Media queries are a huge part of our daily life as web developers, and yet, most of us have only touched the surface when it comes to what they can do.

For those who aren’t familiar with the concept, let me explain it briefly.

What are media queries?

To illustrate, try changing the size of your browser’s window. As you move it around, you’ll notice that the size and positions of elements often move based on the width and height of your screen.
This is done thanks to media queries who’s job is to modify your site’s layout based on a device’s general type or on certain parameters (such as its size).

The general syntax of media queries goes as follows:

@media screen and (min-width: 685px) {
  .title {
    font-size: 2rem;
  }
}
  • screen is the media type to which the styles will apply. This media query is intended for screens.
  • and is a logical operator, you can chain them as much as you want. For example, you could have a media query for min-width: 685px and orientation: landscape.
  • min-width: is a media feature, in this example it tells our browser to apply the styles between the two brackets only when reaching a minimum width of 685 pixels. You can use many unit types, such as rem.

Alright, let’s go over what @media queries can really do through concrete examples on Codepen 👇

Media types

Most of us know of the screen media type, but there are two other lesser known types.

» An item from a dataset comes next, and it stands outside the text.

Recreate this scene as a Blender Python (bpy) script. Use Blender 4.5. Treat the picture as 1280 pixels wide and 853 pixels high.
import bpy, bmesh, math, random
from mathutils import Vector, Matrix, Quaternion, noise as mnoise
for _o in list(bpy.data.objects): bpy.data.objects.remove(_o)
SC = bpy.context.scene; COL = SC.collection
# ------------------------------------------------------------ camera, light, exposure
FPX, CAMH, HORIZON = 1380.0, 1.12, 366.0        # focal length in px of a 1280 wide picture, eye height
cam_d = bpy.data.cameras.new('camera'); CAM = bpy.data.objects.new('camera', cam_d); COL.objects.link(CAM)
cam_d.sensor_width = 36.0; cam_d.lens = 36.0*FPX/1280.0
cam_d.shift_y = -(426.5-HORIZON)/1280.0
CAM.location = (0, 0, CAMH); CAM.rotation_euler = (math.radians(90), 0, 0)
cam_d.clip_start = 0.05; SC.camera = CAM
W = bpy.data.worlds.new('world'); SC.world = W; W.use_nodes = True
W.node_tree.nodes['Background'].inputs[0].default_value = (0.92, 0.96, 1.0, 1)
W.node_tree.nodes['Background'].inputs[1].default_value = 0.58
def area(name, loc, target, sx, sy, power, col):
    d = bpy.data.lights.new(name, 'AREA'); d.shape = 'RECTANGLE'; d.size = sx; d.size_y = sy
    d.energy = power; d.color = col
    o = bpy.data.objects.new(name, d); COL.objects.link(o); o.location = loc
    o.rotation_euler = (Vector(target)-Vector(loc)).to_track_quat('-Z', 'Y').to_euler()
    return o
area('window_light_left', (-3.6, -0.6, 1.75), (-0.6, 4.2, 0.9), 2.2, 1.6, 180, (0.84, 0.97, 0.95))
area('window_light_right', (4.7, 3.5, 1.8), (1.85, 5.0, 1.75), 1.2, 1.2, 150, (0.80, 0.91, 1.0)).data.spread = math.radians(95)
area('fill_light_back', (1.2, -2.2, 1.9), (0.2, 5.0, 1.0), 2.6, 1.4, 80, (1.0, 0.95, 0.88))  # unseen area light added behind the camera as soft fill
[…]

Media types simply describe the category of a device. By default, the all type is used except when using the not or only logical operators.

all

Means the styles in the query are suitable for all devices.

Codepen

print

Means the styles in the query are intended for paged material and documents viewed on a screen in print preview mode.
For example, if we have a “reservation confirmation” page we’d like for our user to print, we could hide the social media links at the bottom using this media query.

Codepen

Right clicking and trying to print this page should display the preview without the bottom text.

screen

Our usual go-to. Means the styles are intended for screens.

Codepen

speech

This type is intended for screen readers.
A very limited amount of CSS attributes have an impact on screen reader behavior but it’s worth knowing this type. You could, for example, hide a specific element of the screen that shouldn’t be read by screen readers or have code punctuation be read out loud.

Codepen

Essential media features

I won’t cover the full list of media features, as some of them are obscure and have very little use-cases. If you’re interested in the full list, check it out here.

width and height

Our bread and butter, these features allow us to apply styles based on the width and height of our viewport.
For example, DEV hides the navigation and newest listings side views when reaching respectively 950px and 1120px (try it out yourself !).

Codepen

orientation

As the name suggests, it allows us to apply styles based on the orientation of a device. Either portrait or landscape.

Codepen

display-mode

Applies styles based on the display mode of an application.
Available modes are: fullscreen, standalone, minimal-ui and browser. More information.

@media all and (display-mode: fullscreen) {
  body {
    margin: 0;
    border: 5px solid black;
  }
}

Complex media queries

With the use of logical operators such as and, not, only and , (comma) we can now build complex media queries for specific use-cases.

In this example, we want our video frame to take the full width and height of the screen when in landscape mode and on a tablet (for a better viewing experience):

Codepen

Additionally, you can use the comma to apply any given styles to multiple queries, for example:

@media (min-height: 680px), screen and (orientation: portrait) { ... }

I hope you’ve learned at least a couple of things in this article!